Check the listing below for lines that hold "copy". How many are there? Please give only the number.

____ EXTRACTED MATERIAL

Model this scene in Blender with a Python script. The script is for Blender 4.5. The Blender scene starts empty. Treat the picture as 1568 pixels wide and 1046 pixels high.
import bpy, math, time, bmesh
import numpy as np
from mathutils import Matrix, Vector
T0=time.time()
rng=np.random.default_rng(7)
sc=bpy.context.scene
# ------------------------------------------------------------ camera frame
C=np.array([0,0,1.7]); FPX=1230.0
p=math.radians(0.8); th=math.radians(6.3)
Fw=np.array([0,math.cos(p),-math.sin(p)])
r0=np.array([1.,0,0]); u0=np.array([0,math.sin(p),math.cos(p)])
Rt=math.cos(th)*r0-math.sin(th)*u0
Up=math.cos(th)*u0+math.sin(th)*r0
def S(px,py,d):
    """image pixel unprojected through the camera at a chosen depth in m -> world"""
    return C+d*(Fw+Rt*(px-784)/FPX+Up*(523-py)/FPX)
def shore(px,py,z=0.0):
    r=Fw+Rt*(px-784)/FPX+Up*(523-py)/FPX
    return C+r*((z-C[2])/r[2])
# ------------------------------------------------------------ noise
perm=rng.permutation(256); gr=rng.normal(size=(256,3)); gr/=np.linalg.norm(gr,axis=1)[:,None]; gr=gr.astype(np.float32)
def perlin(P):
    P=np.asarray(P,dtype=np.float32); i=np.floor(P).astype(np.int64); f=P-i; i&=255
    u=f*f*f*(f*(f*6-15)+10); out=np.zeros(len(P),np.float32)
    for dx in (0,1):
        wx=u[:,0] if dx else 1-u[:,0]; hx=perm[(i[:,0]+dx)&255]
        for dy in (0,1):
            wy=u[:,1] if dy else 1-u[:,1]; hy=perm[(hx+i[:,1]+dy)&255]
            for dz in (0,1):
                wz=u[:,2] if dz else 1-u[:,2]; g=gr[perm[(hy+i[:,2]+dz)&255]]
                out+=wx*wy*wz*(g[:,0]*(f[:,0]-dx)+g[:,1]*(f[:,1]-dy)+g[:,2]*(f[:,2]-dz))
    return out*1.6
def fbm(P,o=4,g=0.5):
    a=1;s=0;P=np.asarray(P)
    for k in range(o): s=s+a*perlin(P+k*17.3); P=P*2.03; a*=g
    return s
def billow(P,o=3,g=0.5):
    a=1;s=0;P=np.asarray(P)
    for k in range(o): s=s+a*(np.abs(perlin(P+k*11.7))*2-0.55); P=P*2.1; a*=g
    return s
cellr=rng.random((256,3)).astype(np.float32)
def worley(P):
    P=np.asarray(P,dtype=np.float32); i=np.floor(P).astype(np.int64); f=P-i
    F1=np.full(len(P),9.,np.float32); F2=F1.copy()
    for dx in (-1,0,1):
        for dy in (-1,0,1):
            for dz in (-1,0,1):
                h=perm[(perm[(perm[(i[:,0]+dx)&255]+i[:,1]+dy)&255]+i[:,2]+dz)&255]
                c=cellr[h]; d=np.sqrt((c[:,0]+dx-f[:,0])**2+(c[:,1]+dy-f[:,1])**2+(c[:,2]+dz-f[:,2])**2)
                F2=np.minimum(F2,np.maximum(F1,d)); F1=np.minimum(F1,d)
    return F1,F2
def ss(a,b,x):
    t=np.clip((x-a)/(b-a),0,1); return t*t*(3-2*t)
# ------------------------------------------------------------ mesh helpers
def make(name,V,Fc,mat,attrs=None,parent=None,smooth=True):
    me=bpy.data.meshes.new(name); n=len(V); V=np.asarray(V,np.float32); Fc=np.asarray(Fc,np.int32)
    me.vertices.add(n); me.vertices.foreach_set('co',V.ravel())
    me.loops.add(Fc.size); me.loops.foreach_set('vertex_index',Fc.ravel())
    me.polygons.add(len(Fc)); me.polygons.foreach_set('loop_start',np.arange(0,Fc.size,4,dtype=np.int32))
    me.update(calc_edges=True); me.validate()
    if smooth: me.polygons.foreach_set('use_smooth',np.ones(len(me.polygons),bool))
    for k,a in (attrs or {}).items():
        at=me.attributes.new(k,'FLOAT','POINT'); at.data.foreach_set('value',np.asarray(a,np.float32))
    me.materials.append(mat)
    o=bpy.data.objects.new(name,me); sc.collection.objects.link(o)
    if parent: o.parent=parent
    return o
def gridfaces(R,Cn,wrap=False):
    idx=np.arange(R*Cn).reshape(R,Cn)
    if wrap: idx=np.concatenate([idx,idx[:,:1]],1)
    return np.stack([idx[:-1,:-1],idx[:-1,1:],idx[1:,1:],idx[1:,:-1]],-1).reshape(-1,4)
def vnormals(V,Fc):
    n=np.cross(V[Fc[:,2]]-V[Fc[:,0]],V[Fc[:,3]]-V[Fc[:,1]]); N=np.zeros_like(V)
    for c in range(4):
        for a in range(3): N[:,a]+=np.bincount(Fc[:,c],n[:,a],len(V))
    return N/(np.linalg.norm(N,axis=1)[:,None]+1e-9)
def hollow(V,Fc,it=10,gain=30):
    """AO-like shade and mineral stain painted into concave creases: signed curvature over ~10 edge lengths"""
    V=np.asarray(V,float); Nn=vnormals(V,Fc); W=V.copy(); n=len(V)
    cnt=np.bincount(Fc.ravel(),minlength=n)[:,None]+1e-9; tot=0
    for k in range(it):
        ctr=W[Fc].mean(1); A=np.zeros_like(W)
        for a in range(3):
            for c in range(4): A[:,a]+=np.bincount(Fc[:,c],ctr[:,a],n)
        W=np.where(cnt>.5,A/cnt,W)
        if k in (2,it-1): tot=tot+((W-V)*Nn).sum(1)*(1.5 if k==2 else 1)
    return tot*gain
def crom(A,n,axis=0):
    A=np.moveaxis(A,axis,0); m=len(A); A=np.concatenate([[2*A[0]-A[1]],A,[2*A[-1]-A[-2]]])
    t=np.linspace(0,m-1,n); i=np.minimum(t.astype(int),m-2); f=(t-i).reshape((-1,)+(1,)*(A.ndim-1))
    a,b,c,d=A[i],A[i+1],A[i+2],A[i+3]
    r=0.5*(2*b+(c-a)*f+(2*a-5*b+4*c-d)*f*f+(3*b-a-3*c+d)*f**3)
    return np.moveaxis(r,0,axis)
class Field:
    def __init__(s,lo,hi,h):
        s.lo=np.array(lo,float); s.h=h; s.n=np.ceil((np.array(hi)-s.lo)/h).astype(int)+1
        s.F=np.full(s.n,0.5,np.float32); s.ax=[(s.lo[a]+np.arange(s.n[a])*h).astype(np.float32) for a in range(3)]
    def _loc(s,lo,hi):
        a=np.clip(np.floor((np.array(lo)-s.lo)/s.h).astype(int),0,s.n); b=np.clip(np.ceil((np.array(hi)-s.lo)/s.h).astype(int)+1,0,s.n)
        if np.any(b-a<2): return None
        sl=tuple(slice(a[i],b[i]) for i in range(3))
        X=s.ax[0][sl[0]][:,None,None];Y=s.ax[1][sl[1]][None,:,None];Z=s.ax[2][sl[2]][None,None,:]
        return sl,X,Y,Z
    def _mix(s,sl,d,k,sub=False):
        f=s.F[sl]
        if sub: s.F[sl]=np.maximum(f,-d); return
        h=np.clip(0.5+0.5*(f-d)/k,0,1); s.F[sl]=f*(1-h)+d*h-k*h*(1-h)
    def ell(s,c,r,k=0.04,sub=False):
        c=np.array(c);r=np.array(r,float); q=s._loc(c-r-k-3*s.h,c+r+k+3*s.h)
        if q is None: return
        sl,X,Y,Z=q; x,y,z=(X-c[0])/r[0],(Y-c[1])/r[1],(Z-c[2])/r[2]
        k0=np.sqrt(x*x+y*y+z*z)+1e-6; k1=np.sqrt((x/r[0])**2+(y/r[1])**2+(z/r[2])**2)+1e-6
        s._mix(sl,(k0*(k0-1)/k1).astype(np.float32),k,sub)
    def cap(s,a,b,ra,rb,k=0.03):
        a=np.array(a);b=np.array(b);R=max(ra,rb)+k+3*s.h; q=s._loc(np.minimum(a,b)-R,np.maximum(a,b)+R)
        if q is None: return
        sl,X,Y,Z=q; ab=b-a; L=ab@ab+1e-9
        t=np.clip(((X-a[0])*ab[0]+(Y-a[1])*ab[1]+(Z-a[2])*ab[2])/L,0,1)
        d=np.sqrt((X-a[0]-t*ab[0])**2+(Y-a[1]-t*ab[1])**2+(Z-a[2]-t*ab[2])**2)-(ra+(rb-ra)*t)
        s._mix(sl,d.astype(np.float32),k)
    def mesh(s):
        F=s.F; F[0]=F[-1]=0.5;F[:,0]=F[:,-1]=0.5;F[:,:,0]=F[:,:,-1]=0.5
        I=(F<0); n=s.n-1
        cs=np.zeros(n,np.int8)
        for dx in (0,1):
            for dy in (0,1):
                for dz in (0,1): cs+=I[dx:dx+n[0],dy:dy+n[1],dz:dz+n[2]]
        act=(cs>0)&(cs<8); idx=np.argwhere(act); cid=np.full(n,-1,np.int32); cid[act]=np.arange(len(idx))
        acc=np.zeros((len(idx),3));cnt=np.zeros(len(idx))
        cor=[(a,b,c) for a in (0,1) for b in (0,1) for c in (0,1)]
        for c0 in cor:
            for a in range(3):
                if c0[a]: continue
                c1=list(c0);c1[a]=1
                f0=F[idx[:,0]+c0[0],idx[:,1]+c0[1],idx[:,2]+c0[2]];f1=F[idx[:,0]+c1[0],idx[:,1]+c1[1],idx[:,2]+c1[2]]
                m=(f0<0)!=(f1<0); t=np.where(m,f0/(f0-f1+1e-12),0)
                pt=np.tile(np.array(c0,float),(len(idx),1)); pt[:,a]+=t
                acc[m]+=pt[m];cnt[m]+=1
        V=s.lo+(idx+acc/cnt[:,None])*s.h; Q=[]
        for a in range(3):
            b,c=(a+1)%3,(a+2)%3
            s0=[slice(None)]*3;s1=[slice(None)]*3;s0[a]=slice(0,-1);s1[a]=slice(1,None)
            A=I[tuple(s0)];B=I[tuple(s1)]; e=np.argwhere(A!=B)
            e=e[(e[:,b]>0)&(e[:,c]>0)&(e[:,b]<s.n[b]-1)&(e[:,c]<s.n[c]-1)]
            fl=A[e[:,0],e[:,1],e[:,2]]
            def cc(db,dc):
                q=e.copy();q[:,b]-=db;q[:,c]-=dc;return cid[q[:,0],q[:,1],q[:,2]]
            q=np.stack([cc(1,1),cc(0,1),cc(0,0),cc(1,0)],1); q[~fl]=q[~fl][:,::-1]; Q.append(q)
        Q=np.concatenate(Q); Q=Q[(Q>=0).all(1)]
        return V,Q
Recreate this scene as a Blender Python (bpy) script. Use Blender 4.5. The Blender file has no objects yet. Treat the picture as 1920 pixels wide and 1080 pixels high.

________

* [COMPLETE RESPONSE] 3